Set problem:
Please print the full listing exactly.

::: Exercise materials

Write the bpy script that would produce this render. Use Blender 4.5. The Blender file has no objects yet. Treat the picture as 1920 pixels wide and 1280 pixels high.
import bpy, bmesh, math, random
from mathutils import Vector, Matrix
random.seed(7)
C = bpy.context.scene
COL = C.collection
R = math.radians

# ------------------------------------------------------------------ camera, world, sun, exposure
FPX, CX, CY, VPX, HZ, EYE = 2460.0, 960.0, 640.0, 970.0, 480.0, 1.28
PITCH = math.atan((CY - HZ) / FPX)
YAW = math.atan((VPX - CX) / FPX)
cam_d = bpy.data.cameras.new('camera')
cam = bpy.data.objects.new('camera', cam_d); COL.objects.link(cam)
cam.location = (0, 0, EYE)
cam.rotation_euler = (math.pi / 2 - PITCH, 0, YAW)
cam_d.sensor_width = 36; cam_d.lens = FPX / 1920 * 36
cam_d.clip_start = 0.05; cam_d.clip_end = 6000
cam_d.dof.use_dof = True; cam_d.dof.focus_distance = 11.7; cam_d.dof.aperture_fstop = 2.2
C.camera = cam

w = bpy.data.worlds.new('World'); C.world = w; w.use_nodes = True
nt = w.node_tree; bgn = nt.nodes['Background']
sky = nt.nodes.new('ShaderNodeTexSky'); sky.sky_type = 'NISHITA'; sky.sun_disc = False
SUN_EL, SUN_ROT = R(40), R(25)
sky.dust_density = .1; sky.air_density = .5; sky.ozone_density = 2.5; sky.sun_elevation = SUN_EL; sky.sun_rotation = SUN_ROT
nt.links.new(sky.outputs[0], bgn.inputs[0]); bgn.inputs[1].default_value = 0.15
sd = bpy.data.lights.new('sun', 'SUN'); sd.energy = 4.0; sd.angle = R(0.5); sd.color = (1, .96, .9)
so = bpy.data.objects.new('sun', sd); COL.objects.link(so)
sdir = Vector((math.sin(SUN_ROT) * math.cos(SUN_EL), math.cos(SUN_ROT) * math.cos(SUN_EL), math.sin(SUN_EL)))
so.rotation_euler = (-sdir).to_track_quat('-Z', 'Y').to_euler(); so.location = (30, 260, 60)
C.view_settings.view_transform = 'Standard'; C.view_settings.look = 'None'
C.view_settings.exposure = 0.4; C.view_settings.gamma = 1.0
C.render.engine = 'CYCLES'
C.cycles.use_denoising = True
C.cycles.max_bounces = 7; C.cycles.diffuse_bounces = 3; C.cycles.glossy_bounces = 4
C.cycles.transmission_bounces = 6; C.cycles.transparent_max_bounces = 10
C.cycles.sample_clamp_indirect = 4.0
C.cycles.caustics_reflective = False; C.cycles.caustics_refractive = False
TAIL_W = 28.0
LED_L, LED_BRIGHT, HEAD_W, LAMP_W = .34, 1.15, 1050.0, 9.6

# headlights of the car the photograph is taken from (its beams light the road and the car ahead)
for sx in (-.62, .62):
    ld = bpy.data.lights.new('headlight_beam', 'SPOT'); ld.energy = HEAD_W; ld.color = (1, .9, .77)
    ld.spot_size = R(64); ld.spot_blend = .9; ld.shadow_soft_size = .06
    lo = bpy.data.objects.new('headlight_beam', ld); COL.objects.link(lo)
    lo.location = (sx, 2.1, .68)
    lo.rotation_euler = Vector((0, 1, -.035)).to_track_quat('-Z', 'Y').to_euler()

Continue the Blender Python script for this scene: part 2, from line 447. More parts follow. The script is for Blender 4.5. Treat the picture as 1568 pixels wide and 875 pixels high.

::::::

Result for this exercise:
Write the bpy script that would produce this render. Use Blender 4.5. The Blender file has no objects yet. Treat the picture as 1920 pixels wide and 1280 pixels high.
import bpy, bmesh, math, random
from mathutils import Vector, Matrix
random.seed(7)
C = bpy.context.scene
COL = C.collection
R = math.radians

# ------------------------------------------------------------------ camera, world, sun, exposure
FPX, CX, CY, VPX, HZ, EYE = 2460.0, 960.0, 640.0, 970.0, 480.0, 1.28
PITCH = math.atan((CY - HZ) / FPX)
YAW = math.atan((VPX - CX) / FPX)
cam_d = bpy.data.cameras.new('camera')
cam = bpy.data.objects.new('camera', cam_d); COL.objects.link(cam)
cam.location = (0, 0, EYE)
cam.rotation_euler = (math.pi / 2 - PITCH, 0, YAW)
cam_d.sensor_width = 36; cam_d.lens = FPX / 1920 * 36
cam_d.clip_start = 0.05; cam_d.clip_end = 6000
cam_d.dof.use_dof = True; cam_d.dof.focus_distance = 11.7; cam_d.dof.aperture_fstop = 2.2
C.camera = cam

w = bpy.data.worlds.new('World'); C.world = w; w.use_nodes = True
nt = w.node_tree; bgn = nt.nodes['Background']
sky = nt.nodes.new('ShaderNodeTexSky'); sky.sky_type = 'NISHITA'; sky.sun_disc = False
SUN_EL, SUN_ROT = R(40), R(25)
sky.dust_density = .1; sky.air_density = .5; sky.ozone_density = 2.5; sky.sun_elevation = SUN_EL; sky.sun_rotation = SUN_ROT
nt.links.new(sky.outputs[0], bgn.inputs[0]); bgn.inputs[1].default_value = 0.15
sd = bpy.data.lights.new('sun', 'SUN'); sd.energy = 4.0; sd.angle = R(0.5); sd.color = (1, .96, .9)
so = bpy.data.objects.new('sun', sd); COL.objects.link(so)
sdir = Vector((math.sin(SUN_ROT) * math.cos(SUN_EL), math.cos(SUN_ROT) * math.cos(SUN_EL), math.sin(SUN_EL)))
so.rotation_euler = (-sdir).to_track_quat('-Z', 'Y').to_euler(); so.location = (30, 260, 60)
C.view_settings.view_transform = 'Standard'; C.view_settings.look = 'None'
C.view_settings.exposure = 0.4; C.view_settings.gamma = 1.0
C.render.engine = 'CYCLES'
C.cycles.use_denoising = True
C.cycles.max_bounces = 7; C.cycles.diffuse_bounces = 3; C.cycles.glossy_bounces = 4
C.cycles.transmission_bounces = 6; C.cycles.transparent_max_bounces = 10
C.cycles.sample_clamp_indirect = 4.0
C.cycles.caustics_reflective = False; C.cycles.caustics_refractive = False
TAIL_W = 28.0
LED_L, LED_BRIGHT, HEAD_W, LAMP_W = .34, 1.15, 1050.0, 9.6

# headlights of the car the photograph is taken from (its beams light the road and the car ahead)
for sx in (-.62, .62):
    ld = bpy.data.lights.new('headlight_beam', 'SPOT'); ld.energy = HEAD_W; ld.color = (1, .9, .77)
    ld.spot_size = R(64); ld.spot_blend = .9; ld.shadow_soft_size = .06
    lo = bpy.data.objects.new('headlight_beam', ld); COL.objects.link(lo)
    lo.location = (sx, 2.1, .68)
    lo.rotation_euler = Vector((0, 1, -.035)).to_track_quat('-Z', 'Y').to_euler()

Continue the Blender Python script for this scene: part 2, from line 447. More parts follow. The script is for Blender 4.5. Treat the picture as 1568 pixels wide and 875 pixels high.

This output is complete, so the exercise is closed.